Josh Schwebel <privatejosh@gmail.com> To: Director - Forest City Gallery <director@forestcitygallery.com>, The Employee <employee@forestcitygallery.com>
Project Description:
The Employee is both a one-year employment contract and an artwork contributing to the structural support of the Forest City Gallery, an artist-run centre in London, Ontario, which, as one of Canada’s first artist-run centres, has been publicly funded for almost fifty years, yet only can support a single paid staff member.
Conceptual artist Joshua Schwebel has hired a grant-writer whose task is to write funding applications on behalf of the Forest City gallery. The delegated set of tasks comprising the artist’s project are for the Employee, Camille-Zoé Valcourt Synnott, to source, prepare and submit applications for additional financial support for the Forest City Gallery. These tasks at once the performance of an artwork and productive work in support of the operations of the gallery. Schwebel successfully obtained project funding from the Canada Council for the Arts to hire the Employee as a delegated performer of the artwork. Any funds successfully earned by way of the project will be incorporated into the gallery’s operating budget, and potentially used to augment its future workforce. The work externalizes grant-writing and the administrative-economic tasks associated with the financial survival of the gallery, rendering this unseen work into a supplementary durational performance enacted peripheral to the exhibition space.
Joshua Schwebel will discuss the project in conversation with Forest City Gallery's director, Teresa Carlesimo and with the Employee, Camille-Zoé Valcourt Synnott. The artist gratefully acknowledges support from the Canada Council for the Arts, without which this work would not be possible.
Joshua Schwebel Bio:Joshua Schwebel is a Canadian conceptual artist. His artistic work reconfigures administrative and bureaucratic forms to expose compromises between artistic and economic value systems, and to show how neoliberalism operates through contemporary art. Schwebel has participated in numerous residencies and exhibited his work both across Canada and internationally. Most recent solo exhibitions include Solvent, at Or Gallery in Vancouver (2019), and The Ground, at Kreuzberg Pavillon, Berlin (2019), as part of the shortlisted artists for the Berlin Art Prize. Forthcoming solo exhibitions include The Tenant, at Galerie Clark, in Montreal, and Superimposition at Galerie UQO in Gatineau.
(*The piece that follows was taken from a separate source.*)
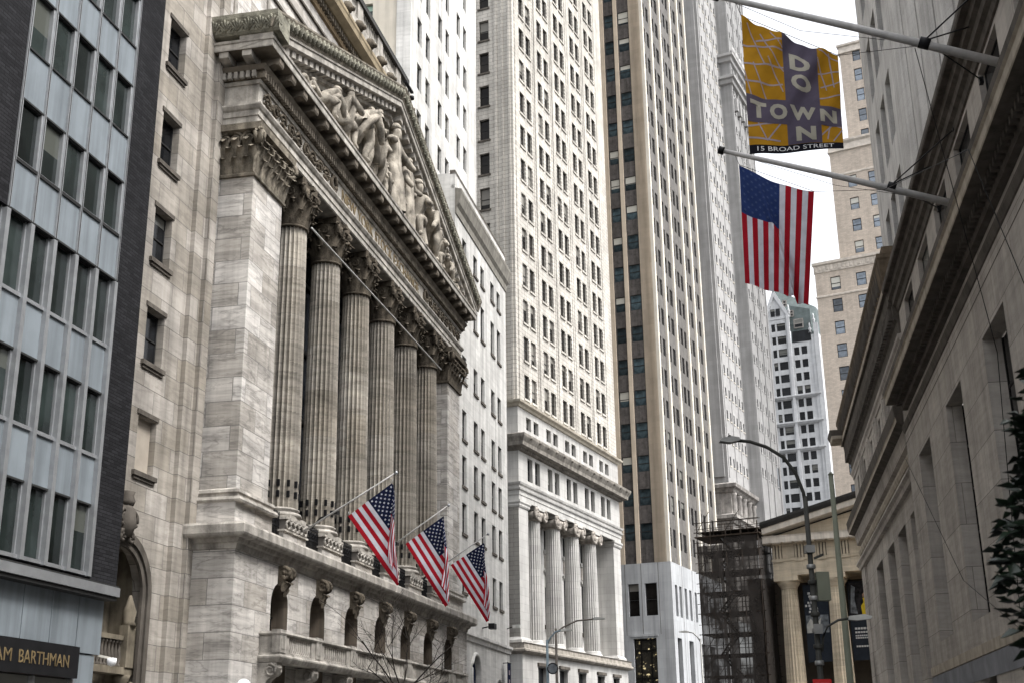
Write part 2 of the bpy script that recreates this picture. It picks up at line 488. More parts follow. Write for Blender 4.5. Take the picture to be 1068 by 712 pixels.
def windows(root, specs, pane, frame=None, fw=.06, rail=.5, mull=0, limit=100):
    """specs: (xc, y, z, w, h, rotz): nearest `limit` in view become parts with a pane each, the rest one stuff part"""
    frame = frame or FRAME_DK
    mw = Matrix.Translation(root.location) @ Matrix.Rotation(root.rotation_euler.z, 4, 'Z')
    def keyf(sp):
        p = mw @ Vector((sp[0], sp[1], sp[2])); return (not in_frame(p), (p - EYE).length)
    specs = sorted(specs, key=keyf)
    used = root.get('_w', 0)
    lim = max(0, limit - used)
    root['_w'] = used + min(lim, len(specs))
    for sp in specs[:lim]:
        x, y, z, w, h, rz = sp[:6]; pn = sp[6] if len(sp) > 6 else pane
        fm, gm, _, _ = win_meshes(w, h, pn, frame, fw, rail, mull)
        o = link_mesh('window', fm, root, (x, y, z), rz)
        link_mesh('pane', gm, o)
    rest = specs[lim:]
    if rest:
        b = MB()
        for sp in rest:
            x, y, z, w, h, rz = sp[:6]; pn = sp[6] if len(sp) > 6 else pane
            _, _, fb, gb = win_meshes(w, h, pn, frame, fw, rail, mull)
            T = Matrix.Translation((x, y, z)) @ Matrix.Rotation(rz, 4, 'Z')
            for q in (fb, gb):
                b.x = T
                b.add(q.v, q.f, q.mats[0])
        b.build('far_windows', root, kind='stuff')

def rotx(a, cx, cy):   # azimuth to local frame
    return PI / 2 - R(a)
# ------------------------------------------------------------------ setting: ground
def structure(o): o['kind'] = 'structure'; return o
mm = MB(); mm.quad((-400, -80, 0), (500, -80, 0), (500, 900, 0), (-400, 900, 0), plain('asphalt', (.05, .05, .052), .9, .3, .8, bump=.2))
structure(mm.build('street'))
A_L = 11.85
OL = Vector((-10.6355, 49.0, 0)); RZL = PI / 2 - R(A_L)
def sidewalk(name, x0, x1, y0, y1, loc, rz):
    m = MB(); m.box(x0, x1, y0, y1, -.05, .14, plain(name + '_stone', (.24, .235, .225), .9, .25, 1.2))
    m.box(x0, x1, y0 - .18, y0 - .003, -.05, .145, plain(name + '_kerb', (.30, .30, .29), .85, .2, 2))
    o = m.build(name); o.location = loc; o.rotation_euler = (0, 0, rz); return structure(o)
sidewalk('sidewalk', -60, 56, -5, 6, OL, RZL)
A_R = 10.3
OR = Vector((9.0 / math.cos(R(A_R)), 0, 0)); RZR = -PI / 2 - R(A_R)
sidewalk('sidewalk', -104, 30, -4.5, 6, OR, RZR)

# ------------------------------------------------------------------ classical pieces
def leaf(b, base, out, w, h, curl, mat):
    """acanthus leaf: base point, outward horizontal dir, width, height"""
    base = Vector(base); out = Vector(out).normalized(); side = Vector((-out.y, out.x, 0))
    vs = []; n = 5
    for i in range(n + 1):
        t = i / n
        z = h * (t if t < .8 else .8 - (t - .8) * .55 + .0)
        o = .04 + curl * t ** 2.2
        ww = w * (.62 + .5 * math.sin(PI * min(1, t * 1.05)) - .45 * t * t)
        for k, sx in enumerate((-1, -.45, 0, .45, 1)):
            rid = .05 * (1 - abs(sx)) + (.06 if k in (1, 3) and i % 2 else 0)
            p = base + side * (sx * ww / 2 * (1 - .12 * (i % 2))) + out * (o + rid) + Vector((0, 0, z))
            vs.append(tuple(p))
    fs = [(i * 5 + k, i * 5 + k + 1, (i + 1) * 5 + k + 1, (i + 1) * 5 + k) for i in range(n) for k in range(4)]
    b.add(vs, fs, mat, True)
def volute(b, c, out, r, mat, w=.16):
    c = Vector(c); out = Vector(out).normalized(); pts = []
    for i in range(19):
        a = PI * .6 - i / 18 * 2 * PI * 1.45; rr = r * (1 - .72 * i / 18)
        pts.append(tuple(c + out * (rr * math.cos(a)) + Vector((0, 0, rr * math.sin(a)))))
    b.tube(pts, w, mat, 5, True, w * .75)
def corinthian(b, cx, cy, z0, z1, r, mat):
    h = z1 - z0
    b.lathe([(r * 1.05, z0), (r * 1.12, z0 + .06), (r * 1.05, z0 + .12), (r * .95, z0 + .14), (r * .98, z0 + h * .6), (r * 1.25, z0 + h * .86)], cx, cy, mat, 20)
    for row, (hh, cu, n, ph, ww) in enumerate(((.36, .5, 8, 0, .7), (.62, .68, 8, .5, .7), (.84, .62, 8, 0, .42))):
        for k in range(n):
            a = 2 * PI * (k + ph) / n; d = (math.cos(a), math.sin(a), 0)
            leaf(b, (cx + d[0] * r * .95, cy + d[1] * r * .95, z0 + .12), d, ww * r, h * hh, cu * r * 1.25, mat)
            b.lathe([(.01, -.09 * r + z0 + h * hh * .72), (.11 * r, z0 + h * hh * .76), (.01, z0 + h * hh * .85)], cx + d[0] * r * (1.0 + cu * .9), cy + d[1] * r * (1.0 + cu * .9), mat, 6)
    for k in range(4):
        a = PI / 4 + k * PI / 2; d = (math.cos(a), math.sin(a), 0)
        volute(b, (cx + d[0] * r * 1.42, cy + d[1] * r * 1.42, z0 + h * .74), d, h * .14, mat, .11 * r + .03)
        leaf(b, (cx + d[0] * r * 1.0, cy + d[1] * r * 1.0, z0 + h * .42), d, .4 * r, h * .4, .55 * r, mat)
        a2 = k * PI / 2; d2 = Vector((math.cos(a2), math.sin(a2), 0)); sd_ = Vector((-d2.y, d2.x, 0))
        for q in (-1, 1):
            c = Vector((cx, cy, z0 + h * .74)) + d2 * r * 1.08 + sd_ * q * .22 * r
            volute(b, c, sd_ * q, h * .09, mat, .07 * r + .02)
        b.lathe([(.02, -.12), (.13, -.05), (.15, .03), (.02, .1)], 0, 0, mat, 8) if False else None
        c = Vector((cx, cy, z0 + h * .9)) + d2 * r * 1.3
        b.box(c.x - .12, c.x + .12, c.y - .12, c.y + .12, c.z - .12, c.z + .1, mat)
    pts = []
    R_ = r * 1.72
    for k in range(4):
        a = PI / 4 + k * PI / 2
        for i in range(7):
            t = i / 6; a0, a1 = a, a + PI / 2
            p0 = Vector((math.cos(a0), math.sin(a0))) * R_; p1 = Vector((math.cos(a1), math.sin(a1))) * R_
            p = p0.lerp(p1, .05 + .9 * t) * (1 - .16 * math.sin(PI * t)); pts.append((cx + p.x, cy + p.y))
    n = len(pts)
    vs = [(x, y, z0 + h * .86) for x, y in pts] + [(x * 1.0 + (x - cx) * .05, y + (y - cy) * .05, z1 - .005) for x, y in pts]
    b.add(vs, [tuple(range(n))[::-1], tuple(range(n, 2 * n))] + [(i, (i + 1) % n, n + (i + 1) % n, n + i) for i in range(n)], mat)
def pier_capital(b, x0, x1, y0, y1, z0, z1, mat):
    h = z1 - z0; b.box(x0, x1, y0, y1, z0, z1 - .01, mat)
    b.sweep([(x0, y1), (x0, y0), (x1, y0), (x1, y1)], [(0, z0 - .02), (.12, z0), (.14, z0 + .1), (.05, z0 + .18), (0, z0 + .2)], mat)
    b.sweep([(x0, y1), (x0, y0), (x1, y0), (x1, y1)], [(0, z1 - .45), (.42, z1 - .36), (.45, z1 - .06), (0, z1 - .03)], mat)
    for side in (0, 1):
        L = (x1 - x0) if side == 0 else (y1 - y0)
        n = max(2, round(L / .62))
        for hh, cu, ph, z in ((.36, .40, .5, 0), (.6, .55, 0, 0), (.82, .5, .5, 0)):
            for k in range(n + (0 if ph else 1)):
                t = (k + ph) / n
                if side == 0: leaf(b, (x0 + L * t, y0, z0 + .15), (0, -1, 0), .58, h * hh, cu, mat)
                else: leaf(b, (x0, y0 + L * t, z0 + .15), (-1, 0, 0), .58, h * hh, cu, mat)
        for k in range(max(1, n // 2) + 1):
            t = k / max(1, n // 2)
            for q in (-1, 1):
                if side == 0: volute(b, (x0 + L * t + q * .25, y0 - .2, z0 + h * .72), (q, 0, 0), h * .13, mat, .08)
                else: volute(b, (x0 - .2, y0 + L * t + q * .25, z0 + h * .72), (0, q, 0), h * .13, mat, .08)
    volute(b, (x0 - .22, y0 - .22, z0 + h * .72), (-1, -1, 0), h * .16, mat, .12)
    volute(b, (x1 + .22, y0 - .22, z0 + h * .72), (1, -1, 0), h * .16, mat, .12)
def balusters(b, x0, x1, y, z0, z1, mat, n, r=.09):
    h = z1 - z0
    for k in range(n):
        x = x0 + (x1 - x0) * (k + .5) / n
        b.lathe([(r * .9, z0), (r * .9, z0 + h * .08), (r * .5, z0 + h * .14), (r, z0 + h * .36), (r * .55, z0 + h * .7), (r * .5, z0 + h * .86), (r * .9, z0 + h * .9), (r * .9, z1)], x, y, mat, 8)
def scroll_relief(b, x0, x1, y, z0, z1, mat, seed=1, pitch=1.1, onx=True):
    rnd = random.Random(seed); n = max(1, int(abs(x1 - x0) / pitch)); h = (z1 - z0)
    for k in range(n):
        cx = x0 + (x1 - x0) * (k + .5) / n; s = 1 if k % 2 else -1; pts = []
        for i in range(16):
            a = i / 15 * 2 * PI * 1.3; rr = h * .44 * (1 - .75 * i / 15)
            u = cx + rr * math.cos(a) * s; z = (z0 + z1) / 2 + rr * math.sin(a)
            pts.append((u, y - .06, z) if onx else (y - .06, u, z))
        b.tube(pts, .075, mat, 5)
        for j in range(5):
            a = rnd.random() * 6.28; rr = h * (.2 + .26 * rnd.random())
            u = cx + rr * math.cos(a) * 1.3; z = (z0 + z1) / 2 + rr * math.sin(a); q = .07 + rnd.random() * .08
            if onx: b.lathe([(.01, z - q), (q * .8, z - q * .4), (q, z), (q * .7, z + q * .5), (.01, z + q)], u, y - .04, mat, 6)
            else: b.lathe([(.01, z - q), (q * .8, z - q * .4), (q, z), (q * .7, z + q * .5), (.01, z + q)], y - .04, u, mat, 6)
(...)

Camille-Zoé Valcourt Synnott Bio:Camille-Zoé Valcourt-Synnott is an interdisciplinary artist from Québec (QC), currently based in K’jipuktuk (Halifax, NS). She graduated from Concordia University in 2018 with a BFA in Print Media and Fibres & Material Practices and completed an MFA in Fine and Media Arts at NSCAD University in 2020. Her object-oriented and text-based work uses humour as an entry point to make her practice more accessible, while constantly challenging the preciousness of art spaces. Her performance works reflect on the value of the artist’s work, perceptions of productivity and where life and art meets. In the last year, she’s been developing a collaborative and curatorial practice with Louis-Charles Dionne and Jacinte Armstrong, using sculptural props, movement and performative instructions.
Teresa Carlesimo Bio:
Teresa Carlesimo is an interdisciplinary artist currently pursuing a PhD in Cultural Studies at Queen's University where her research considers various systems of power, class and empire as integral to the analysis of environmental crisis. Since her first involvement in artist-run culture as an undergraduate,and shortly thereafter during her early work as a programming and organizational member of the MayWorks Festival, she has had a sustained interest in the economic issues facing living artists, and advocating for artists as workers. As a cultural worker more broadly, she has served on the board of galleries and Artist-Run Centres, and facilitated and organized public projects, performances,
interventions, and conferences.
In her art practice her recent work explores labour, extractivism, and the urban built environment through large-scale immersive installations and video works, and her work has been exhibited at the Grounds for Sculpture, Bellevue Arts Museum, Artcite Centre for Contemporary Art, Eyelevel, Museum London, the Agnes Etherington Art Centre and the Thames Art Gallery among others. She has received fellowships and artist residencies in Canada, USA, Ireland, Iceland, Spain, Italy, France, and Germany. Her writing has been published in exhibition publications and catalogues, as well as in recent publications including Performance Research, Public Journal, Art Papers, and Blackflash.